[Task input start]

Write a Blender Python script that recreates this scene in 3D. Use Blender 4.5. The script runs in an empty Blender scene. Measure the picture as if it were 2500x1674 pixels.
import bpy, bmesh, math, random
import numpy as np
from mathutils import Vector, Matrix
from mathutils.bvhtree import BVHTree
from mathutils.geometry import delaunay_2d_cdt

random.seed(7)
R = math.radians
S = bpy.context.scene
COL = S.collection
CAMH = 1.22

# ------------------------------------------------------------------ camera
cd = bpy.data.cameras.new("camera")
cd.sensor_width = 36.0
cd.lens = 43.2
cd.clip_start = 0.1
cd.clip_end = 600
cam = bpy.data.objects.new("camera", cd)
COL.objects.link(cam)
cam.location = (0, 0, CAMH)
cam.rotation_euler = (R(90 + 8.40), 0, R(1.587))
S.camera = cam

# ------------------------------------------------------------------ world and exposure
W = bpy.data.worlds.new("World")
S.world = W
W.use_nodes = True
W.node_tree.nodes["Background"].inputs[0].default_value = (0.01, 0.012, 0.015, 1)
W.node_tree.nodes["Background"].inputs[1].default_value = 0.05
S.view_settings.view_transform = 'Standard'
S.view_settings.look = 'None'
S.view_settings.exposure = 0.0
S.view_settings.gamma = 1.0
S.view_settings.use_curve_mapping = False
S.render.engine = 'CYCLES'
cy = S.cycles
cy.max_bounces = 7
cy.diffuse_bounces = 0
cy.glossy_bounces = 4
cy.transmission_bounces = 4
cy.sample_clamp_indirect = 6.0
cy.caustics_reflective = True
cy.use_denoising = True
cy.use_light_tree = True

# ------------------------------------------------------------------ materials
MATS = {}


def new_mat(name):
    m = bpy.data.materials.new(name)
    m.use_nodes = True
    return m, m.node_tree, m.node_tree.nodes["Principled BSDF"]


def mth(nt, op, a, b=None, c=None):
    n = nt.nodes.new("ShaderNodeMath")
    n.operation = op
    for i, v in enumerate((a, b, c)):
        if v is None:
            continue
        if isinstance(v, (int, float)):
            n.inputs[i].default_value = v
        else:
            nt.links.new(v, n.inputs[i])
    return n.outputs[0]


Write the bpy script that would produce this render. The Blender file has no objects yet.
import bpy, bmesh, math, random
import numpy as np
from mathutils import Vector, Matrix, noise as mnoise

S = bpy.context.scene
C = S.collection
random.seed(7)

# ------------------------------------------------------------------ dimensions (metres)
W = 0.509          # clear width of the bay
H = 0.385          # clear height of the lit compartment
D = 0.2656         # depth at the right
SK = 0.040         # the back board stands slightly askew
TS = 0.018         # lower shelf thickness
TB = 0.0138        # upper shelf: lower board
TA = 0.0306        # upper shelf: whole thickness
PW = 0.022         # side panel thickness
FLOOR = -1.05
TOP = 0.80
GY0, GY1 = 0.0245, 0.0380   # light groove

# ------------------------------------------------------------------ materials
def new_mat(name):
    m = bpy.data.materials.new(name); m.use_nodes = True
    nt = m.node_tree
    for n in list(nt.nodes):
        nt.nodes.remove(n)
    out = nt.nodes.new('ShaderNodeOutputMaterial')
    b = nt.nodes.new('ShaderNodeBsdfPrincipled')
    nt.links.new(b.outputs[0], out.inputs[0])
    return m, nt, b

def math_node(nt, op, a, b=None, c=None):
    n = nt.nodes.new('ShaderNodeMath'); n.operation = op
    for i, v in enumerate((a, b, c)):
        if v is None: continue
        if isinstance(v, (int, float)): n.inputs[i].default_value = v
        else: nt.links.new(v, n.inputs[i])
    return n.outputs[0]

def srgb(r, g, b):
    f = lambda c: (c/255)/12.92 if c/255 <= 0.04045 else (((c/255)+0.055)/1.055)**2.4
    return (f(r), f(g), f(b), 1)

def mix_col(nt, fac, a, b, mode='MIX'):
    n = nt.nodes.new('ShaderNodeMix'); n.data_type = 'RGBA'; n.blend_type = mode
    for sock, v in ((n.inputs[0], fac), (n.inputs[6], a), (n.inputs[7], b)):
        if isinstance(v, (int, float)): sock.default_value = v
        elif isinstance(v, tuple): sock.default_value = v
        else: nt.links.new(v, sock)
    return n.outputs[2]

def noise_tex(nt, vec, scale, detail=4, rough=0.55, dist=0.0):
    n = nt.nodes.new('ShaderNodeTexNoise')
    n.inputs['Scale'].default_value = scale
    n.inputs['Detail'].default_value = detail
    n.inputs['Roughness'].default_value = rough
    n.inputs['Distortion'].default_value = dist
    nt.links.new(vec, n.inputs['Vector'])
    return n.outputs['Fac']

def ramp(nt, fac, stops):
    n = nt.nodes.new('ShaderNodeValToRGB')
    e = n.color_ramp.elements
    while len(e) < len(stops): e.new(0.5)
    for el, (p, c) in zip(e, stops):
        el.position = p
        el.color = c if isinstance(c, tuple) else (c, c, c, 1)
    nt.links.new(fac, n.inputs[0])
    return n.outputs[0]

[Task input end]

- **Do this**
Reproduce the full listing exactly.

- **Worked solution**
Write a Blender Python script that recreates this scene in 3D. Use Blender 4.5. The script runs in an empty Blender scene. Measure the picture as if it were 2500x1674 pixels.
import bpy, bmesh, math, random
import numpy as np
from mathutils import Vector, Matrix
from mathutils.bvhtree import BVHTree
from mathutils.geometry import delaunay_2d_cdt

random.seed(7)
R = math.radians
S = bpy.context.scene
COL = S.collection
CAMH = 1.22

# ------------------------------------------------------------------ camera
cd = bpy.data.cameras.new("camera")
cd.sensor_width = 36.0
cd.lens = 43.2
cd.clip_start = 0.1
cd.clip_end = 600
cam = bpy.data.objects.new("camera", cd)
COL.objects.link(cam)
cam.location = (0, 0, CAMH)
cam.rotation_euler = (R(90 + 8.40), 0, R(1.587))
S.camera = cam

# ------------------------------------------------------------------ world and exposure
W = bpy.data.worlds.new("World")
S.world = W
W.use_nodes = True
W.node_tree.nodes["Background"].inputs[0].default_value = (0.01, 0.012, 0.015, 1)
W.node_tree.nodes["Background"].inputs[1].default_value = 0.05
S.view_settings.view_transform = 'Standard'
S.view_settings.look = 'None'
S.view_settings.exposure = 0.0
S.view_settings.gamma = 1.0
S.view_settings.use_curve_mapping = False
S.render.engine = 'CYCLES'
cy = S.cycles
cy.max_bounces = 7
cy.diffuse_bounces = 0
cy.glossy_bounces = 4
cy.transmission_bounces = 4
cy.sample_clamp_indirect = 6.0
cy.caustics_reflective = True
cy.use_denoising = True
cy.use_light_tree = True

# ------------------------------------------------------------------ materials
MATS = {}


def new_mat(name):
    m = bpy.data.materials.new(name)
    m.use_nodes = True
    return m, m.node_tree, m.node_tree.nodes["Principled BSDF"]


def mth(nt, op, a, b=None, c=None):
    n = nt.nodes.new("ShaderNodeMath")
    n.operation = op
    for i, v in enumerate((a, b, c)):
        if v is None:
            continue
        if isinstance(v, (int, float)):
            n.inputs[i].default_value = v
        else:
            nt.links.new(v, n.inputs[i])
    return n.outputs[0]


Write the bpy script that would produce this render. The Blender file has no objects yet.
import bpy, bmesh, math, random
import numpy as np
from mathutils import Vector, Matrix, noise as mnoise

S = bpy.context.scene
C = S.collection
random.seed(7)

# ------------------------------------------------------------------ dimensions (metres)
W = 0.509          # clear width of the bay
H = 0.385          # clear height of the lit compartment
D = 0.2656         # depth at the right
SK = 0.040         # the back board stands slightly askew
TS = 0.018         # lower shelf thickness
TB = 0.0138        # upper shelf: lower board
TA = 0.0306        # upper shelf: whole thickness
PW = 0.022         # side panel thickness
FLOOR = -1.05
TOP = 0.80
GY0, GY1 = 0.0245, 0.0380   # light groove

# ------------------------------------------------------------------ materials
def new_mat(name):
    m = bpy.data.materials.new(name); m.use_nodes = True
    nt = m.node_tree
    for n in list(nt.nodes):
        nt.nodes.remove(n)
    out = nt.nodes.new('ShaderNodeOutputMaterial')
    b = nt.nodes.new('ShaderNodeBsdfPrincipled')
    nt.links.new(b.outputs[0], out.inputs[0])
    return m, nt, b

def math_node(nt, op, a, b=None, c=None):
    n = nt.nodes.new('ShaderNodeMath'); n.operation = op
    for i, v in enumerate((a, b, c)):
        if v is None: continue
        if isinstance(v, (int, float)): n.inputs[i].default_value = v
        else: nt.links.new(v, n.inputs[i])
    return n.outputs[0]

def srgb(r, g, b):
    f = lambda c: (c/255)/12.92 if c/255 <= 0.04045 else (((c/255)+0.055)/1.055)**2.4
    return (f(r), f(g), f(b), 1)

def mix_col(nt, fac, a, b, mode='MIX'):
    n = nt.nodes.new('ShaderNodeMix'); n.data_type = 'RGBA'; n.blend_type = mode
    for sock, v in ((n.inputs[0], fac), (n.inputs[6], a), (n.inputs[7], b)):
        if isinstance(v, (int, float)): sock.default_value = v
        elif isinstance(v, tuple): sock.default_value = v
        else: nt.links.new(v, sock)
    return n.outputs[2]

def noise_tex(nt, vec, scale, detail=4, rough=0.55, dist=0.0):
    n = nt.nodes.new('ShaderNodeTexNoise')
    n.inputs['Scale'].default_value = scale
    n.inputs['Detail'].default_value = detail
    n.inputs['Roughness'].default_value = rough
    n.inputs['Distortion'].default_value = dist
    nt.links.new(vec, n.inputs['Vector'])
    return n.outputs['Fac']

def ramp(nt, fac, stops):
    n = nt.nodes.new('ShaderNodeValToRGB')
    e = n.color_ramp.elements
    while len(e) < len(stops): e.new(0.5)
    for el, (p, c) in zip(e, stops):
        el.position = p
        el.color = c if isinstance(c, tuple) else (c, c, c, 1)
    nt.links.new(fac, n.inputs[0])
    return n.outputs[0]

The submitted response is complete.